What is being asked: Print the data that follows exactly.
----- Recorded data
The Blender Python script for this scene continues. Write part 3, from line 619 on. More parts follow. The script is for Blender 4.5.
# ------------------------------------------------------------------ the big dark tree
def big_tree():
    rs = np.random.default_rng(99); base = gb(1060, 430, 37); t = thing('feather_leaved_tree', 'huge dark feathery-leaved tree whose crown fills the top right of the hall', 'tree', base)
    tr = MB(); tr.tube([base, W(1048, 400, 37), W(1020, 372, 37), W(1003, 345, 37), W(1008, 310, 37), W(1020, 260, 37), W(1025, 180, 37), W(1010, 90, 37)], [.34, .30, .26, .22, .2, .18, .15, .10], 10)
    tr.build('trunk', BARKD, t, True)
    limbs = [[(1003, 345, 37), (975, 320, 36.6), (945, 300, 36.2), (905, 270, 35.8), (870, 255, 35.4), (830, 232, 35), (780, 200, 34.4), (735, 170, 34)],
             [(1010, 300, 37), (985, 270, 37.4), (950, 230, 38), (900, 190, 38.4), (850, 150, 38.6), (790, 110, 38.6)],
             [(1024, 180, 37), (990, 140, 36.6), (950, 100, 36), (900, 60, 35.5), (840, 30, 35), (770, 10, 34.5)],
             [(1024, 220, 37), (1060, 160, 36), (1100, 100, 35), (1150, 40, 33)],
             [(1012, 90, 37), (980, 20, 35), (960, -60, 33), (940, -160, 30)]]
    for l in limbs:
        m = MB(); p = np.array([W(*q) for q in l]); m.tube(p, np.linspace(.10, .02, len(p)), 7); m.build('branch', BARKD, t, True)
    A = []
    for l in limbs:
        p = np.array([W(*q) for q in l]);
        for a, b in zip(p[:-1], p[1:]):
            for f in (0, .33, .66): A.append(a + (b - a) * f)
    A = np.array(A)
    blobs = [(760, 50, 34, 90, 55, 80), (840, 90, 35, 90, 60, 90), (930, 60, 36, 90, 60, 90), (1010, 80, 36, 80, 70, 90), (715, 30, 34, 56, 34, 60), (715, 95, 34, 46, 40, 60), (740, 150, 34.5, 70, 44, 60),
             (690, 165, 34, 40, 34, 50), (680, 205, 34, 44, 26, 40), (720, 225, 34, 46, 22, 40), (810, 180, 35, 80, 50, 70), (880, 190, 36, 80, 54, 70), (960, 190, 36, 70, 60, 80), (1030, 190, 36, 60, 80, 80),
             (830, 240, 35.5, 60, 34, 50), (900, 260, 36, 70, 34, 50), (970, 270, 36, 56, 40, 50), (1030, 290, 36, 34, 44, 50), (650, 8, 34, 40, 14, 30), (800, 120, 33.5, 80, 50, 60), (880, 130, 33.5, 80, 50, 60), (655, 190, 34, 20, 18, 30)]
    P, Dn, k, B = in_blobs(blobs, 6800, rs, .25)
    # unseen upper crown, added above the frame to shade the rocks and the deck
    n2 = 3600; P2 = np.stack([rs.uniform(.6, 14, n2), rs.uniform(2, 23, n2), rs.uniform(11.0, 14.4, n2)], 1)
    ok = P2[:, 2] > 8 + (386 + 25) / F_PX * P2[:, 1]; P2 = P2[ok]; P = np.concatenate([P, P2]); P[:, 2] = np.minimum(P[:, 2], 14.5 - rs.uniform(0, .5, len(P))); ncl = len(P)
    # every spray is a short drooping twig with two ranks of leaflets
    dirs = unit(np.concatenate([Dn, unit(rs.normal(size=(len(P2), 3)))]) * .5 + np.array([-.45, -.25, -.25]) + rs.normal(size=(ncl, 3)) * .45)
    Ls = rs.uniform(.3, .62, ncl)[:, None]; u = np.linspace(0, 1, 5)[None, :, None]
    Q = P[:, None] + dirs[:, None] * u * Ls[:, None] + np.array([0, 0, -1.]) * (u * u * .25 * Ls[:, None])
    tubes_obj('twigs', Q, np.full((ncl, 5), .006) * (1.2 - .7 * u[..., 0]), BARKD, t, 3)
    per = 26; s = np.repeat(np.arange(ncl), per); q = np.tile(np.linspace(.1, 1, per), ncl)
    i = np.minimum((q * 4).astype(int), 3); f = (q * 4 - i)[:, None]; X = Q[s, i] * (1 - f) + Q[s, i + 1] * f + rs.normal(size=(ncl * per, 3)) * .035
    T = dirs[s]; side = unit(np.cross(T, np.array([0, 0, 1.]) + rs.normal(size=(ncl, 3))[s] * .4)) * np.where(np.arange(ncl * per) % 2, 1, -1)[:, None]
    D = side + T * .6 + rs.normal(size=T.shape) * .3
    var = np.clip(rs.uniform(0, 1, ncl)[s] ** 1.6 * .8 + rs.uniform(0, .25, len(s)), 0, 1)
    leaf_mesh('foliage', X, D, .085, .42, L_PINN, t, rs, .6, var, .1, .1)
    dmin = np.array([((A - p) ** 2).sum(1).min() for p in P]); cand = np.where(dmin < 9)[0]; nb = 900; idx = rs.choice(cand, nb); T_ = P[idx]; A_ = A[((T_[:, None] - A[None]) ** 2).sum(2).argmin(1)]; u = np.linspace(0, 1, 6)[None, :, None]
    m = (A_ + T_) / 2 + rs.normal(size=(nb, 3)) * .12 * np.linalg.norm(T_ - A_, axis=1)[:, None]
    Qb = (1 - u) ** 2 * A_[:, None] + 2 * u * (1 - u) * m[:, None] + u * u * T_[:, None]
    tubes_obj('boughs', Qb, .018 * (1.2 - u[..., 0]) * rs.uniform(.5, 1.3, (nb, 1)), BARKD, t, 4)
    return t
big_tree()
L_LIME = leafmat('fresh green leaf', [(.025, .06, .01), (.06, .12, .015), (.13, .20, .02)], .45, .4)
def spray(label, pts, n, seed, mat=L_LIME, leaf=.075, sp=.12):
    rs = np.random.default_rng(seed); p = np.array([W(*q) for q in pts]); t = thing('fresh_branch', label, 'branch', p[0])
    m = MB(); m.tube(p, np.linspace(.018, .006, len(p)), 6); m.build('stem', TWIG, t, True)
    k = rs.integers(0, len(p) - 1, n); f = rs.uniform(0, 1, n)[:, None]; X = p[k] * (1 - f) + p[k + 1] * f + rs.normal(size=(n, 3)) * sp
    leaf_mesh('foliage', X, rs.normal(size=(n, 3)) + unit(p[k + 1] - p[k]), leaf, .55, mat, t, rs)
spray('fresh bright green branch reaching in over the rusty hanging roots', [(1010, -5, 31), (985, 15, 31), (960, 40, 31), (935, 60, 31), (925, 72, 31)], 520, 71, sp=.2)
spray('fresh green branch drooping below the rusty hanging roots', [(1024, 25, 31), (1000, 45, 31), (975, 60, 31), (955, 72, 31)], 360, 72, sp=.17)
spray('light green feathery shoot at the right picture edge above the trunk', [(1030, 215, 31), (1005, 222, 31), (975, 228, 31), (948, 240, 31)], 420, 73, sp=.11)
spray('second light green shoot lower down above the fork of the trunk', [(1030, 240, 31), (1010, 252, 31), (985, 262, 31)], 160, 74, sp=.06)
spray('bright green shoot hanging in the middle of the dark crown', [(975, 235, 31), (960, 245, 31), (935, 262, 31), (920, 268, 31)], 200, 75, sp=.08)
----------
The solution:
The Blender Python script for this scene continues. Write part 3, from line 619 on. More parts follow. The script is for Blender 4.5.
# ------------------------------------------------------------------ the big dark tree
def big_tree():
    rs = np.random.default_rng(99); base = gb(1060, 430, 37); t = thing('feather_leaved_tree', 'huge dark feathery-leaved tree whose crown fills the top right of the hall', 'tree', base)
    tr = MB(); tr.tube([base, W(1048, 400, 37), W(1020, 372, 37), W(1003, 345, 37), W(1008, 310, 37), W(1020, 260, 37), W(1025, 180, 37), W(1010, 90, 37)], [.34, .30, .26, .22, .2, .18, .15, .10], 10)
    tr.build('trunk', BARKD, t, True)
    limbs = [[(1003, 345, 37), (975, 320, 36.6), (945, 300, 36.2), (905, 270, 35.8), (870, 255, 35.4), (830, 232, 35), (780, 200, 34.4), (735, 170, 34)],
             [(1010, 300, 37), (985, 270, 37.4), (950, 230, 38), (900, 190, 38.4), (850, 150, 38.6), (790, 110, 38.6)],
             [(1024, 180, 37), (990, 140, 36.6), (950, 100, 36), (900, 60, 35.5), (840, 30, 35), (770, 10, 34.5)],
             [(1024, 220, 37), (1060, 160, 36), (1100, 100, 35), (1150, 40, 33)],
             [(1012, 90, 37), (980, 20, 35), (960, -60, 33), (940, -160, 30)]]
    for l in limbs:
        m = MB(); p = np.array([W(*q) for q in l]); m.tube(p, np.linspace(.10, .02, len(p)), 7); m.build('branch', BARKD, t, True)
    A = []
    for l in limbs:
        p = np.array([W(*q) for q in l]);
        for a, b in zip(p[:-1], p[1:]):
            for f in (0, .33, .66): A.append(a + (b - a) * f)
    A = np.array(A)
    blobs = [(760, 50, 34, 90, 55, 80), (840, 90, 35, 90, 60, 90), (930, 60, 36, 90, 60, 90), (1010, 80, 36, 80, 70, 90), (715, 30, 34, 56, 34, 60), (715, 95, 34, 46, 40, 60), (740, 150, 34.5, 70, 44, 60),
             (690, 165, 34, 40, 34, 50), (680, 205, 34, 44, 26, 40), (720, 225, 34, 46, 22, 40), (810, 180, 35, 80, 50, 70), (880, 190, 36, 80, 54, 70), (960, 190, 36, 70, 60, 80), (1030, 190, 36, 60, 80, 80),
             (830, 240, 35.5, 60, 34, 50), (900, 260, 36, 70, 34, 50), (970, 270, 36, 56, 40, 50), (1030, 290, 36, 34, 44, 50), (650, 8, 34, 40, 14, 30), (800, 120, 33.5, 80, 50, 60), (880, 130, 33.5, 80, 50, 60), (655, 190, 34, 20, 18, 30)]
    P, Dn, k, B = in_blobs(blobs, 6800, rs, .25)
    # unseen upper crown, added above the frame to shade the rocks and the deck
    n2 = 3600; P2 = np.stack([rs.uniform(.6, 14, n2), rs.uniform(2, 23, n2), rs.uniform(11.0, 14.4, n2)], 1)
    ok = P2[:, 2] > 8 + (386 + 25) / F_PX * P2[:, 1]; P2 = P2[ok]; P = np.concatenate([P, P2]); P[:, 2] = np.minimum(P[:, 2], 14.5 - rs.uniform(0, .5, len(P))); ncl = len(P)
    # every spray is a short drooping twig with two ranks of leaflets
    dirs = unit(np.concatenate([Dn, unit(rs.normal(size=(len(P2), 3)))]) * .5 + np.array([-.45, -.25, -.25]) + rs.normal(size=(ncl, 3)) * .45)
    Ls = rs.uniform(.3, .62, ncl)[:, None]; u = np.linspace(0, 1, 5)[None, :, None]
    Q = P[:, None] + dirs[:, None] * u * Ls[:, None] + np.array([0, 0, -1.]) * (u * u * .25 * Ls[:, None])
    tubes_obj('twigs', Q, np.full((ncl, 5), .006) * (1.2 - .7 * u[..., 0]), BARKD, t, 3)
    per = 26; s = np.repeat(np.arange(ncl), per); q = np.tile(np.linspace(.1, 1, per), ncl)
    i = np.minimum((q * 4).astype(int), 3); f = (q * 4 - i)[:, None]; X = Q[s, i] * (1 - f) + Q[s, i + 1] * f + rs.normal(size=(ncl * per, 3)) * .035
    T = dirs[s]; side = unit(np.cross(T, np.array([0, 0, 1.]) + rs.normal(size=(ncl, 3))[s] * .4)) * np.where(np.arange(ncl * per) % 2, 1, -1)[:, None]
    D = side + T * .6 + rs.normal(size=T.shape) * .3
    var = np.clip(rs.uniform(0, 1, ncl)[s] ** 1.6 * .8 + rs.uniform(0, .25, len(s)), 0, 1)
    leaf_mesh('foliage', X, D, .085, .42, L_PINN, t, rs, .6, var, .1, .1)
    dmin = np.array([((A - p) ** 2).sum(1).min() for p in P]); cand = np.where(dmin < 9)[0]; nb = 900; idx = rs.choice(cand, nb); T_ = P[idx]; A_ = A[((T_[:, None] - A[None]) ** 2).sum(2).argmin(1)]; u = np.linspace(0, 1, 6)[None, :, None]
    m = (A_ + T_) / 2 + rs.normal(size=(nb, 3)) * .12 * np.linalg.norm(T_ - A_, axis=1)[:, None]
    Qb = (1 - u) ** 2 * A_[:, None] + 2 * u * (1 - u) * m[:, None] + u * u * T_[:, None]
    tubes_obj('boughs', Qb, .018 * (1.2 - u[..., 0]) * rs.uniform(.5, 1.3, (nb, 1)), BARKD, t, 4)
    return t
big_tree()
L_LIME = leafmat('fresh green leaf', [(.025, .06, .01), (.06, .12, .015), (.13, .20, .02)], .45, .4)
def spray(label, pts, n, seed, mat=L_LIME, leaf=.075, sp=.12):
    rs = np.random.default_rng(seed); p = np.array([W(*q) for q in pts]); t = thing('fresh_branch', label, 'branch', p[0])
    m = MB(); m.tube(p, np.linspace(.018, .006, len(p)), 6); m.build('stem', TWIG, t, True)
    k = rs.integers(0, len(p) - 1, n); f = rs.uniform(0, 1, n)[:, None]; X = p[k] * (1 - f) + p[k + 1] * f + rs.normal(size=(n, 3)) * sp
    leaf_mesh('foliage', X, rs.normal(size=(n, 3)) + unit(p[k + 1] - p[k]), leaf, .55, mat, t, rs)
spray('fresh bright green branch reaching in over the rusty hanging roots', [(1010, -5, 31), (985, 15, 31), (960, 40, 31), (935, 60, 31), (925, 72, 31)], 520, 71, sp=.2)
spray('fresh green branch drooping below the rusty hanging roots', [(1024, 25, 31), (1000, 45, 31), (975, 60, 31), (955, 72, 31)], 360, 72, sp=.17)
spray('light green feathery shoot at the right picture edge above the trunk', [(1030, 215, 31), (1005, 222, 31), (975, 228, 31), (948, 240, 31)], 420, 73, sp=.11)
spray('second light green shoot lower down above the fork of the trunk', [(1030, 240, 31), (1010, 252, 31), (985, 262, 31)], 160, 74, sp=.06)
spray('bright green shoot hanging in the middle of the dark crown', [(975, 235, 31), (960, 245, 31), (935, 262, 31), (920, 268, 31)], 200, 75, sp=.08)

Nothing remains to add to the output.